**Your task**: Don't include pictures. Quote the lines below from the first through the line that contains "seed=9, inner='top', base_veil=0.16)".

**Raw data**:
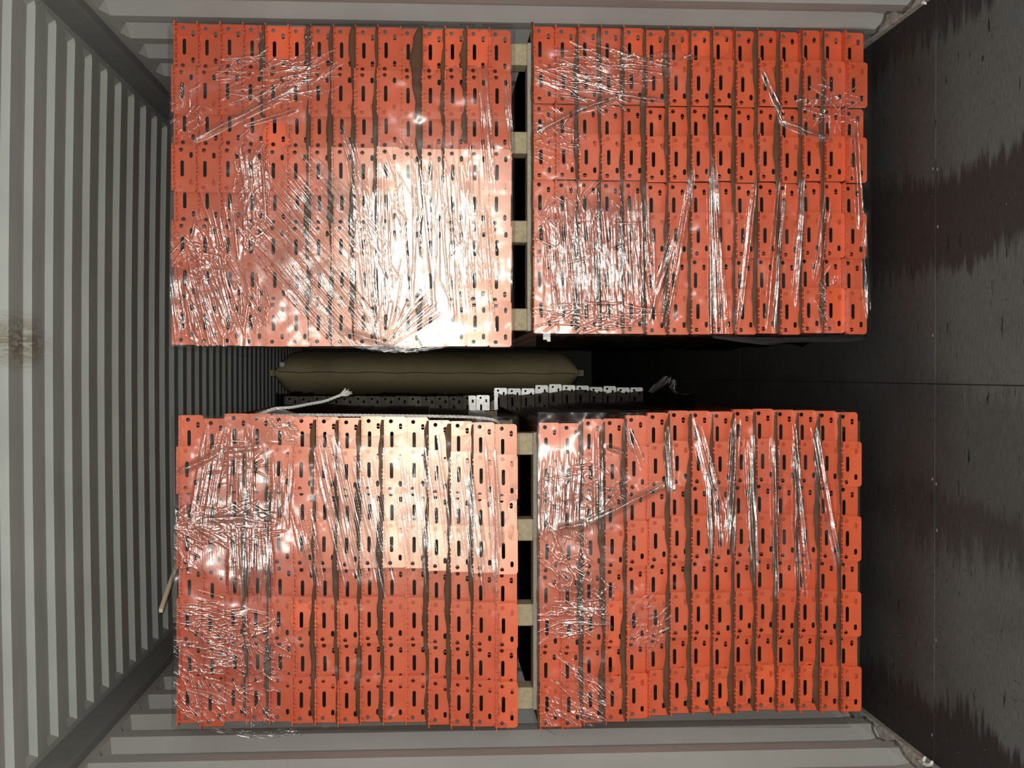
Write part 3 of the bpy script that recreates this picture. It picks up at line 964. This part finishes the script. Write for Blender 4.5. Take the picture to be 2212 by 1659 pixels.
# lower right stack
film_sheet('clear stretch film with fanned creases over the lower right stack',
    (1161, 890, 1864, 1569),
    bundles=[
        (1352, 915, 1385, 1010, 8, 16, 9, 1.7, .002), (1500, 905, 1560, 1130, 14, 14, 12, 1.8, .0022), (1590, 920, 1575, 1180, 10, 14, 12, 2.2, .0026), (1620, 960, 1632, 1250, 12, 10, 10, 2.2, .0026),
        (1676, 960, 1680, 1280, 9, 8, 12, 2.2, .0028), (1714, 930, 1745, 1280, 10, 10, 12, 1.9, .0024), (1760, 940, 1812, 1230, 12, 8, 14, 1.8, .0024), (1720, 1010, 1722, 1270, 5, 5, 6, 2.2, .0028),
        (1215, 980, 1210, 1160, 46, 40, 36, 1.7, .0016), (1290, 940, 1295, 1160, 14, 14, 12, 1.7, .0018), (1445, 920, 1452, 1060, 10, 8, 9, 1.7, .0018), (1540, 1000, 1550, 1200, 20, 20, 12, 1.7, .0016)],
    crinkles=[(1260, 1060, 100, 60, 10, 40, 50, 34, 1.5, .0015), (1220, 1200, 60, 90, 60, 40, 60, 24, 1.5, .0015), (1230, 1340, 70, 40, 4, 14, 44, 44, 1.5, .0016), (1280, 1300, 60, 50, 30, 60, 50, 20, 1.5, .0015),
              (1250, 1500, 70, 70, 40, 12, 50, 40, 1.5, .0016), (1400, 1350, 50, 60, -40, 30, 24, 30, 1.4, .0013), (1190, 1550, 20, 18, 70, 20, 8, 20, 1.5, .0015)],
    ropes=[(1440, 1045, 1270, 1130, 5, .006), (1270, 1132, 1190, 1145, 6, .004), (1310, 965, 1350, 980, 3, .003), (1240, 1540, 1310, 1560, 3, .003)],
    veils=[(1250, 1080, 110, 70, .4), (1240, 1250, 90, 140, .4), (1650, 1100, 160, 140, .12), (1390, 1360, 60, 60, .25)],
    wr=[(1680, 1100, 170, 170, .06), (1220, 1080, 70, 110, .18)],
    bare=[(1858, 1220, 42, 420), (1334, 1380, 22, 90), (1700, 1480, 90, 40), (1550, 1500, 60, 30)],
    psi=lambda X, Y: (X - (Y - 1000) * (0.10 + 0.08 * (X - 1600) / 200), Y),
    ramp=lambda X, Y: 0.010 * sm(Y, 950, 1300) + 0.012 * sm(X, 1165, 1400),
    sheen=[(1215, 1050, 75, 110, .25)], seed=9, inner='top', base_veil=0.16)

# loose swag of film under the upper left stack and frayed ends at the lower edges
def ribbon(pts, width_dir, wds, name, label, mat='film', veil=0.9):
    vs, fs = [], []
    K = 7
    for i, (p, wd) in enumerate(zip(pts, wds)):
        for k in range(K):
            t = k / (K - 1) - 0.5
            q = Vector(p) + Vector(width_dir) * (wd * t)
            q.y += 0.004 * math.sin(k * 2.4 + i * 1.3) + random.uniform(-.0015, .0015)
            vs.append(tuple(q))
    for i in range(len(pts) - 1):
        for k in range(K - 1):
            fs.append((i * K + k, i * K + k + 1, (i + 1) * K + k + 1, (i + 1) * K + k))
    me = mesh_np(name, vs, fs, M[mat], True)
    for nm_, vl in (('veil', veil * 0.7), ('wrinkle', 0.30 if mat == 'film' else 0.6)):
        a = me.attributes.new(nm_, 'FLOAT', 'POINT'); a.data.foreach_set('value', [vl] * len(vs))
    uvl = me.uv_layers.new(name='streak')
    for lp in me.loops:
        i = lp.vertex_index
        uvl.data[lp.index].uv = ((i % K) * 6.0, (i // K) * 14.0)
    o = link(name, me)
    tag(o, label, 'plastic film')
    return o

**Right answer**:
Write part 3 of the bpy script that recreates this picture. It picks up at line 964. This part finishes the script. Write for Blender 4.5. Take the picture to be 2212 by 1659 pixels.
# lower right stack
film_sheet('clear stretch film with fanned creases over the lower right stack',
    (1161, 890, 1864, 1569),
    bundles=[
        (1352, 915, 1385, 1010, 8, 16, 9, 1.7, .002), (1500, 905, 1560, 1130, 14, 14, 12, 1.8, .0022), (1590, 920, 1575, 1180, 10, 14, 12, 2.2, .0026), (1620, 960, 1632, 1250, 12, 10, 10, 2.2, .0026),
        (1676, 960, 1680, 1280, 9, 8, 12, 2.2, .0028), (1714, 930, 1745, 1280, 10, 10, 12, 1.9, .0024), (1760, 940, 1812, 1230, 12, 8, 14, 1.8, .0024), (1720, 1010, 1722, 1270, 5, 5, 6, 2.2, .0028),
        (1215, 980, 1210, 1160, 46, 40, 36, 1.7, .0016), (1290, 940, 1295, 1160, 14, 14, 12, 1.7, .0018), (1445, 920, 1452, 1060, 10, 8, 9, 1.7, .0018), (1540, 1000, 1550, 1200, 20, 20, 12, 1.7, .0016)],
    crinkles=[(1260, 1060, 100, 60, 10, 40, 50, 34, 1.5, .0015), (1220, 1200, 60, 90, 60, 40, 60, 24, 1.5, .0015), (1230, 1340, 70, 40, 4, 14, 44, 44, 1.5, .0016), (1280, 1300, 60, 50, 30, 60, 50, 20, 1.5, .0015),
              (1250, 1500, 70, 70, 40, 12, 50, 40, 1.5, .0016), (1400, 1350, 50, 60, -40, 30, 24, 30, 1.4, .0013), (1190, 1550, 20, 18, 70, 20, 8, 20, 1.5, .0015)],
    ropes=[(1440, 1045, 1270, 1130, 5, .006), (1270, 1132, 1190, 1145, 6, .004), (1310, 965, 1350, 980, 3, .003), (1240, 1540, 1310, 1560, 3, .003)],
    veils=[(1250, 1080, 110, 70, .4), (1240, 1250, 90, 140, .4), (1650, 1100, 160, 140, .12), (1390, 1360, 60, 60, .25)],
    wr=[(1680, 1100, 170, 170, .06), (1220, 1080, 70, 110, .18)],
    bare=[(1858, 1220, 42, 420), (1334, 1380, 22, 90), (1700, 1480, 90, 40), (1550, 1500, 60, 30)],
    psi=lambda X, Y: (X - (Y - 1000) * (0.10 + 0.08 * (X - 1600) / 200), Y),
    ramp=lambda X, Y: 0.010 * sm(Y, 950, 1300) + 0.012 * sm(X, 1165, 1400),
    sheen=[(1215, 1050, 75, 110, .25)], seed=9, inner='top', base_veil=0.16)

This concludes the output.